-- WHAT THE TASK REQUIRES --
Determine how many lines include the word "Python", then give that number and nothing more.

-- GIVEN RECORDS --
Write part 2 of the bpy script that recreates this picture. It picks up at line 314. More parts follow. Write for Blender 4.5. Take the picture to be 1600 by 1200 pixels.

==

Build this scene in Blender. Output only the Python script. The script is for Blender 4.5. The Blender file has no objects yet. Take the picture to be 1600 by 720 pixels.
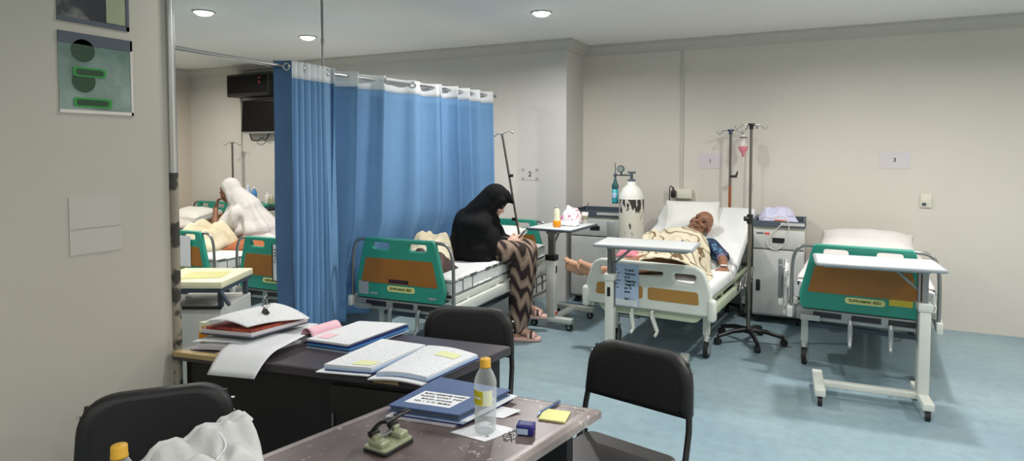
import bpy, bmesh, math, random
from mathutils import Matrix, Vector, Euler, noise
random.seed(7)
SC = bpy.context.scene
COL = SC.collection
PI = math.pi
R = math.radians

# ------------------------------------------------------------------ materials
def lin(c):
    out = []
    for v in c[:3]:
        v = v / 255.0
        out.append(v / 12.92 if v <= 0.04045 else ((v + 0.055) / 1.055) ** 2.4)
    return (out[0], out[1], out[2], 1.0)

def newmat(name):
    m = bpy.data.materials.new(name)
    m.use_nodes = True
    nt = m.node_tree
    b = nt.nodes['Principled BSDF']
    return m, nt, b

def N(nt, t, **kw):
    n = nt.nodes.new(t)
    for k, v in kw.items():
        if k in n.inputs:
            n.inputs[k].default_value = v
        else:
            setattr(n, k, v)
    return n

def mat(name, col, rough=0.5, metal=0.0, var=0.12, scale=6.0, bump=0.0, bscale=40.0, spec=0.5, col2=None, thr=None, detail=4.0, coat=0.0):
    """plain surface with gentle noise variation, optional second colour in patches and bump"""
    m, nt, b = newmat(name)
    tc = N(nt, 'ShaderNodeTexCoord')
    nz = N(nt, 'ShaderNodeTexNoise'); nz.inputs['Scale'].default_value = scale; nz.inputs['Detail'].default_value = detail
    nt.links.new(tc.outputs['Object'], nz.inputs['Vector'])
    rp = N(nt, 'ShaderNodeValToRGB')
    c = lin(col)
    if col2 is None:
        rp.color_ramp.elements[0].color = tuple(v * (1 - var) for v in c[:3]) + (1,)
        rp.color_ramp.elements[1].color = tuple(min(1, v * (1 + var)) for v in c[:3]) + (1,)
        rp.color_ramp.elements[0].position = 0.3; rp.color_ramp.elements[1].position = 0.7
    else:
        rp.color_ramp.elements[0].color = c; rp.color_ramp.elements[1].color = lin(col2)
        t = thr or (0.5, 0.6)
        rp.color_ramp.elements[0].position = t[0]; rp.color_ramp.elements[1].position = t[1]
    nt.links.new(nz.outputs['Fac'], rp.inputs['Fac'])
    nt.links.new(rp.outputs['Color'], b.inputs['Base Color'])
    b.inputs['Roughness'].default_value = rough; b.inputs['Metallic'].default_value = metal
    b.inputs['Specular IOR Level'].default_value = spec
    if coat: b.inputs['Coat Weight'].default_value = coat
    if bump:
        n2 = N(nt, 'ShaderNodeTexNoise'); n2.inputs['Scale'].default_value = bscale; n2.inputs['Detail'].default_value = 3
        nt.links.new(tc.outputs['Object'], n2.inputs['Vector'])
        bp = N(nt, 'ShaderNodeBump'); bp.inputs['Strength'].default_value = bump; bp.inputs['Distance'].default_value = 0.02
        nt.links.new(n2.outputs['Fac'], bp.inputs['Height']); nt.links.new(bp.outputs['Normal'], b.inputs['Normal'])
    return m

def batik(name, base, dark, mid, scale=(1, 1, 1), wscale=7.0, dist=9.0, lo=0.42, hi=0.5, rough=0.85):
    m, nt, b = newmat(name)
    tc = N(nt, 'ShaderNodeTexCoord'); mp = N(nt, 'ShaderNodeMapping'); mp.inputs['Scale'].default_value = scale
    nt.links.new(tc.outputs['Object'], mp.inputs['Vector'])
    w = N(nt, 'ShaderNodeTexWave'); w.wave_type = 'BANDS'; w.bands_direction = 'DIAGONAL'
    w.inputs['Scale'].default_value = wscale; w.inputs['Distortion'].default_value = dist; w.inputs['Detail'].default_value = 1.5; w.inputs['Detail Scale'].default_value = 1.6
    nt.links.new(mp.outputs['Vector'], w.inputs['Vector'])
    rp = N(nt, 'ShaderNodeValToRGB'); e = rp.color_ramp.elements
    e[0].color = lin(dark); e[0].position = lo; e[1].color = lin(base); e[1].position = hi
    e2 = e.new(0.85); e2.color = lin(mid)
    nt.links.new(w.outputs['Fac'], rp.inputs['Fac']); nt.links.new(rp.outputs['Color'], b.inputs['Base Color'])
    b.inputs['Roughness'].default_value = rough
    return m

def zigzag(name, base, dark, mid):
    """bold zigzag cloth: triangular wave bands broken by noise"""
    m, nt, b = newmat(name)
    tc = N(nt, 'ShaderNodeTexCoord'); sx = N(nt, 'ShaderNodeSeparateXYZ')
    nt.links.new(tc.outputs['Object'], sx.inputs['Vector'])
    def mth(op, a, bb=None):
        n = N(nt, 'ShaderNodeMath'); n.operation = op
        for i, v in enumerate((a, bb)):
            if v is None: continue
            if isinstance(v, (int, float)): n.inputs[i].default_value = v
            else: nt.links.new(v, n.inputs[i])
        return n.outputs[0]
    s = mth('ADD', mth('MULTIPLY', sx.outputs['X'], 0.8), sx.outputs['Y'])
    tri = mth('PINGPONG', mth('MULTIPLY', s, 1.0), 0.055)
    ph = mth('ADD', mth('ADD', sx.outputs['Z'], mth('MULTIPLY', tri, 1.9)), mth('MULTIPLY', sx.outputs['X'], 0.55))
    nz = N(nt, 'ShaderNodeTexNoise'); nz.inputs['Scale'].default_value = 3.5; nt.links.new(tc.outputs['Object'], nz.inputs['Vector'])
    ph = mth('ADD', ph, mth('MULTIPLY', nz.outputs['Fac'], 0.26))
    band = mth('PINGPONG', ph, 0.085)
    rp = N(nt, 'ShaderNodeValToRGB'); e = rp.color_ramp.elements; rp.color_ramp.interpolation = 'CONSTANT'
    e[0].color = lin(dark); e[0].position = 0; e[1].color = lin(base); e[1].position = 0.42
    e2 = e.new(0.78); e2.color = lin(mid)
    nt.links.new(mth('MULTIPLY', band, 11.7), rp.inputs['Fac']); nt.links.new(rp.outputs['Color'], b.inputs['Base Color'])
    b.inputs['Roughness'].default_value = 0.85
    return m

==

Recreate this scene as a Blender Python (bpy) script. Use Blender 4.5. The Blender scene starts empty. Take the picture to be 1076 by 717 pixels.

-- OUTPUT BELOW --
2